November 2nd, 2023 – USDA Hardiness Zone 6B (always check the zone when reading about gardening! What the author is saying might not apply to your location at all if they’re in a very different growing zone)
A hard frost ended the season here this week – temperatures below freezing for two nights in a row meant the end of the road for our outdoor tomato ambitions. I’m just putting up this blogpost to either remind or inform people that green tomatoes will (or at least might) ripen nicely if they’re brought in before the first freezing temperatures of the season and stored correctly. I did that for the first time last year and was pleasantly surprised at how well that worked out. Even very green tomatoes ripened nicely and were completely usable. The video that I watched on Youtube showed that tomatoes should probably not be stacked more than a single layer high; I stacked some in two layers (small tomatoes) and it seemed to be ok.
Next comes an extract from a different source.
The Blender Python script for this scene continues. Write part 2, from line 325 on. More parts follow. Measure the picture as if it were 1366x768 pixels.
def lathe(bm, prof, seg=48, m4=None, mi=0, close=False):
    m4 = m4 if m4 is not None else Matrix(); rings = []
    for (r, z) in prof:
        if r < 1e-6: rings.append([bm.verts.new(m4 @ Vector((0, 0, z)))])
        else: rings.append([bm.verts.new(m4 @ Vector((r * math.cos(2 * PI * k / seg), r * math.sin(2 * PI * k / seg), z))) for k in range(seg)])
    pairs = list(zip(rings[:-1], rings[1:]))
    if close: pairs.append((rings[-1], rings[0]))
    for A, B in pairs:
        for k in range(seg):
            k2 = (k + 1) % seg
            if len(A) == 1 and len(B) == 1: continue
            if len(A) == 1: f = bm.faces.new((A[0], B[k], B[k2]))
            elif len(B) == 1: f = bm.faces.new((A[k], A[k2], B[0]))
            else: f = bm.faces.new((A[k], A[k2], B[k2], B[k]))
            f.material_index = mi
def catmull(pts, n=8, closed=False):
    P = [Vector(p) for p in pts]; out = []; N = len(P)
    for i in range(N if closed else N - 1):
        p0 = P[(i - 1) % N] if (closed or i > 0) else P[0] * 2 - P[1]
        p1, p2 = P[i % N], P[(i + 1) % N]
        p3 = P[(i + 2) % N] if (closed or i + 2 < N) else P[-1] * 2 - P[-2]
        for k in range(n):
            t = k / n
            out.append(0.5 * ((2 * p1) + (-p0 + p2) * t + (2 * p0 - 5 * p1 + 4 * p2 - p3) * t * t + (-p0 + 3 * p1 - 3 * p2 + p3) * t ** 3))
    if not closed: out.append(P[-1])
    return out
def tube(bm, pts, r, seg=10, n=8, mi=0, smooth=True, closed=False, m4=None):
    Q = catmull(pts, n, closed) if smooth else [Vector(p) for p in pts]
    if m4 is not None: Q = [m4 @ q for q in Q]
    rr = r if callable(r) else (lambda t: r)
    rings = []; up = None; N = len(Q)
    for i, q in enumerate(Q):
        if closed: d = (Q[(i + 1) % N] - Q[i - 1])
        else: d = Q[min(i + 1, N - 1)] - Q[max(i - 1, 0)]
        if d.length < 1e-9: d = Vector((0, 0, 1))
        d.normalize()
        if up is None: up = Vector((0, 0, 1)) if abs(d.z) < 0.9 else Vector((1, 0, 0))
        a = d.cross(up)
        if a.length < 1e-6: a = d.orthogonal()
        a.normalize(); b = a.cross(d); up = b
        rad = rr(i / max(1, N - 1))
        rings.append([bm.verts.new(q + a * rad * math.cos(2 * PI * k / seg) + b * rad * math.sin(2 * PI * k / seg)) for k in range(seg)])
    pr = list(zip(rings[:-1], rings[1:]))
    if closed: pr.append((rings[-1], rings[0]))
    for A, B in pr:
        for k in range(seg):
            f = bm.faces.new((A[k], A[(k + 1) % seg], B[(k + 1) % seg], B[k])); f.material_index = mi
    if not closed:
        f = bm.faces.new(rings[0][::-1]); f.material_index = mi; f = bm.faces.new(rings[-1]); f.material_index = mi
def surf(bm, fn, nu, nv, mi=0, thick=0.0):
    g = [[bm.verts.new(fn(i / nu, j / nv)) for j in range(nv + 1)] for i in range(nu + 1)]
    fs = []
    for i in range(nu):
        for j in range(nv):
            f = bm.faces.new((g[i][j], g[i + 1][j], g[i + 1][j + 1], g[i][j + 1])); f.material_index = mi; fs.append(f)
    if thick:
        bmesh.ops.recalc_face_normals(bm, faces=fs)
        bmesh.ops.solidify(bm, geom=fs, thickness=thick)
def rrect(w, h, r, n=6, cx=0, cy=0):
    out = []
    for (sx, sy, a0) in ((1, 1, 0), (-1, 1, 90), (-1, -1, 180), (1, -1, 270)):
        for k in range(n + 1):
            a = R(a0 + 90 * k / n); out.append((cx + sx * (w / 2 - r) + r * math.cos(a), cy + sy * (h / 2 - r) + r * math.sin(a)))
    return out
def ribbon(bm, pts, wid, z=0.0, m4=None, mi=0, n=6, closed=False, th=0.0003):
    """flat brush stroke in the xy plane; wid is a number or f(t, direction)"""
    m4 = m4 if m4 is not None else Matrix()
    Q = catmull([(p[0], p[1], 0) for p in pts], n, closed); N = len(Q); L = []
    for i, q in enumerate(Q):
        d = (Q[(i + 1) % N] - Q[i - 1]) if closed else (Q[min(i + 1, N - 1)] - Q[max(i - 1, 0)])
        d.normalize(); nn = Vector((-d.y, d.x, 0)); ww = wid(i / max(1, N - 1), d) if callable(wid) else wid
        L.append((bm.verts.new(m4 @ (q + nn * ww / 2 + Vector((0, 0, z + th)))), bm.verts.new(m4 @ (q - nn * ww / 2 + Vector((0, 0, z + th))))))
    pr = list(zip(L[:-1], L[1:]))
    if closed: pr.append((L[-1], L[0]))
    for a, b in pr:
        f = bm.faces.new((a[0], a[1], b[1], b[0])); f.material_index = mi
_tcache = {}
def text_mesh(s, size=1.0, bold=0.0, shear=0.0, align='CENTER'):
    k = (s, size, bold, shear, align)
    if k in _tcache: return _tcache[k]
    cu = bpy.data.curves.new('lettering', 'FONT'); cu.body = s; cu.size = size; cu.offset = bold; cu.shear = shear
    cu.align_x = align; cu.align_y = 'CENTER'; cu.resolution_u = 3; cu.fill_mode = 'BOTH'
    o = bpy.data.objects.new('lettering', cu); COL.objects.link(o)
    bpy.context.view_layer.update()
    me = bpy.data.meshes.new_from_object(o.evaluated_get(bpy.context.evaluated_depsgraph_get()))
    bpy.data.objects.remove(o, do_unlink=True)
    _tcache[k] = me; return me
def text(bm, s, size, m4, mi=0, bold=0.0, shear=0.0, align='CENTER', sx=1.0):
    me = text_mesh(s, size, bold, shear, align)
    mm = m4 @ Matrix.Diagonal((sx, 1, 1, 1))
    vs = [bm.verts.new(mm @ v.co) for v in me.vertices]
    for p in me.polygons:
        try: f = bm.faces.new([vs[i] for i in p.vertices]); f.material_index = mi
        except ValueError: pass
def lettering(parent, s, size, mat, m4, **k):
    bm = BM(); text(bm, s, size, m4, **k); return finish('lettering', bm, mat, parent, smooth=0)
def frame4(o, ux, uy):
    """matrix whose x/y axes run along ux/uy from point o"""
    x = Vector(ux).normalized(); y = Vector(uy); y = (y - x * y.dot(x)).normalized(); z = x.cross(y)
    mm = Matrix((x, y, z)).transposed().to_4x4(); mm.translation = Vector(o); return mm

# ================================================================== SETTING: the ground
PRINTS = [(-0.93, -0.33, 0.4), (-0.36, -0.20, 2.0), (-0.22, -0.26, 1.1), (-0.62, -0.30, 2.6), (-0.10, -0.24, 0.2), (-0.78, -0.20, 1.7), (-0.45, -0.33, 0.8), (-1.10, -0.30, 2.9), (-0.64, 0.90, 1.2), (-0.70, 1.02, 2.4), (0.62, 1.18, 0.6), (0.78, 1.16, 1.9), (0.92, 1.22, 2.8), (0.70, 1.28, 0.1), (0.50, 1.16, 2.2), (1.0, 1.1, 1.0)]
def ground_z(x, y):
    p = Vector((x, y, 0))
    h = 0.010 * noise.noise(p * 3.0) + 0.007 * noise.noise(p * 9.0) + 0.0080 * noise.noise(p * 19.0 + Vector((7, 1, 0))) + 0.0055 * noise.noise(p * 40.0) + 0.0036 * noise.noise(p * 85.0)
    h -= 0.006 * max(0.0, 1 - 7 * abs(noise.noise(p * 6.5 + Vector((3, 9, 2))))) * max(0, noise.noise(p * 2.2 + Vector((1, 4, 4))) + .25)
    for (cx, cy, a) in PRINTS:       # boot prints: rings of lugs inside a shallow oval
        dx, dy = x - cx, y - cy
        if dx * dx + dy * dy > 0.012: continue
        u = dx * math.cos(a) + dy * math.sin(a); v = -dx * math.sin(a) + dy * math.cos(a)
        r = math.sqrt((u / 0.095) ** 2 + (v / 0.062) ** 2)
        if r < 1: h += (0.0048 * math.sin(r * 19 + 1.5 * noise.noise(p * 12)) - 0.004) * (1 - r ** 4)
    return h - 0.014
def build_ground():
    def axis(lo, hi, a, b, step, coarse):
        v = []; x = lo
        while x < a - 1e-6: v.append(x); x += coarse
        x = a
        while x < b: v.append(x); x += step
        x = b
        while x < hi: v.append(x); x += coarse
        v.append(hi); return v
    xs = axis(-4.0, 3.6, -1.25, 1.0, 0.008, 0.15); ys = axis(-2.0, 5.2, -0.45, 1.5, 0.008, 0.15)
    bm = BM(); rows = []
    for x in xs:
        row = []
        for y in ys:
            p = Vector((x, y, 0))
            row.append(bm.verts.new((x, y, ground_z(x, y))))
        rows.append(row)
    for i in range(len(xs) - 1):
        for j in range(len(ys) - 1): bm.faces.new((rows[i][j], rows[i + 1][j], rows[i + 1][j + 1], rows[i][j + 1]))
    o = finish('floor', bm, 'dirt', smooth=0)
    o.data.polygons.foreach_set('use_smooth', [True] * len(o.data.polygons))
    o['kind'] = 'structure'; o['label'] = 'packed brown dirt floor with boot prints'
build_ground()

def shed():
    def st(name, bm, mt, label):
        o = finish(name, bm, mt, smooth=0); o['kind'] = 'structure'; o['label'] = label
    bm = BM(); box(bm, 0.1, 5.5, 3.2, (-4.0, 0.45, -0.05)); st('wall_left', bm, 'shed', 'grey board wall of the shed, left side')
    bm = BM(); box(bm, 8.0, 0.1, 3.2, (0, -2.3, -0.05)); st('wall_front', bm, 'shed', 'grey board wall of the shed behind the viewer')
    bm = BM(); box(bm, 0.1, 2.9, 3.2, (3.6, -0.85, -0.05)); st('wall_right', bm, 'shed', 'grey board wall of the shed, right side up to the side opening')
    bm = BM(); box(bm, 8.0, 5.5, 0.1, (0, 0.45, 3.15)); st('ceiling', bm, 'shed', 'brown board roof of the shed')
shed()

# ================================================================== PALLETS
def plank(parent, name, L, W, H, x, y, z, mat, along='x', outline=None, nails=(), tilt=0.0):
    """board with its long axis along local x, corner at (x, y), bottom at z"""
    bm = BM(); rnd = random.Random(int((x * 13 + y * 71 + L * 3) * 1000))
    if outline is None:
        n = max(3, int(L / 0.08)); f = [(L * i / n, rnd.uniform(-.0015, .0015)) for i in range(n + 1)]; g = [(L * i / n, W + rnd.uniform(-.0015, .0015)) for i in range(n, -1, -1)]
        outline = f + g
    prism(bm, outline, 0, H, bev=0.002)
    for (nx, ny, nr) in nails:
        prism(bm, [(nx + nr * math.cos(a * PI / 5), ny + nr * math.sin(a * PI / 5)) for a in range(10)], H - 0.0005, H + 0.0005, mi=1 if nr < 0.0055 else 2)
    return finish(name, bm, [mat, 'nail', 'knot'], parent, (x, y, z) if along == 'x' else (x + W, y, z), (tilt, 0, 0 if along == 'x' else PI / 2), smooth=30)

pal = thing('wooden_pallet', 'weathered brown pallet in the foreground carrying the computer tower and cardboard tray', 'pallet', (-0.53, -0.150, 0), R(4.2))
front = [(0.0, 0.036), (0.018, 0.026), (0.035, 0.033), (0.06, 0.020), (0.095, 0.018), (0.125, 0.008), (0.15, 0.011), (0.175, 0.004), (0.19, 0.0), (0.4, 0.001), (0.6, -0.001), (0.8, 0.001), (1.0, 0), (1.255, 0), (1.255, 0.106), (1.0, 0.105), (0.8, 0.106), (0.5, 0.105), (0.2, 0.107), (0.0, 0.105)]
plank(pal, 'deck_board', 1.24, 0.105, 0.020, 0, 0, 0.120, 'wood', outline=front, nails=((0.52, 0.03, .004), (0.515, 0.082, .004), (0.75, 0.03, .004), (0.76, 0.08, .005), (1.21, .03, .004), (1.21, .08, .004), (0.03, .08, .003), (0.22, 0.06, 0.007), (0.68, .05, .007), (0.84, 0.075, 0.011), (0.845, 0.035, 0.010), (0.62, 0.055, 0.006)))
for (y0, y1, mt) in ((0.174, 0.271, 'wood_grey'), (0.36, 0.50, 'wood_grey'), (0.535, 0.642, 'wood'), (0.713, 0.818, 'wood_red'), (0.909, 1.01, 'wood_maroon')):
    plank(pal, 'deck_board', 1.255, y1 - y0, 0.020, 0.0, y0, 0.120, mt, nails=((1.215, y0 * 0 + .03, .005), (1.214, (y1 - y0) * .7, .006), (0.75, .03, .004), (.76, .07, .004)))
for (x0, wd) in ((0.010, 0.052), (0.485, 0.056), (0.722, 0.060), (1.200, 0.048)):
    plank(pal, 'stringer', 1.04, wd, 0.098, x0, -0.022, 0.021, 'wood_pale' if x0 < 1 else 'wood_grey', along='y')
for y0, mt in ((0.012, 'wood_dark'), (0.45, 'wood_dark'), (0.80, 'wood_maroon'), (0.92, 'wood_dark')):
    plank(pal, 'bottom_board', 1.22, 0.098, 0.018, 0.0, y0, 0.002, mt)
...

This blogger says that completely immature and shiny tomatoes will not ripen, which is bad news because this year most of the green tomatoes that I brought in are completely immature and shiny. I’ll do an update to report back whether the green tomatoes from this year ripened as well as the ones from last year. The pictures shown above are the tomatoes from last year (2022) in the picture on the left, and our 2023 crop of greenies on the right.
Don’t let those laggard tomatoes go to waste!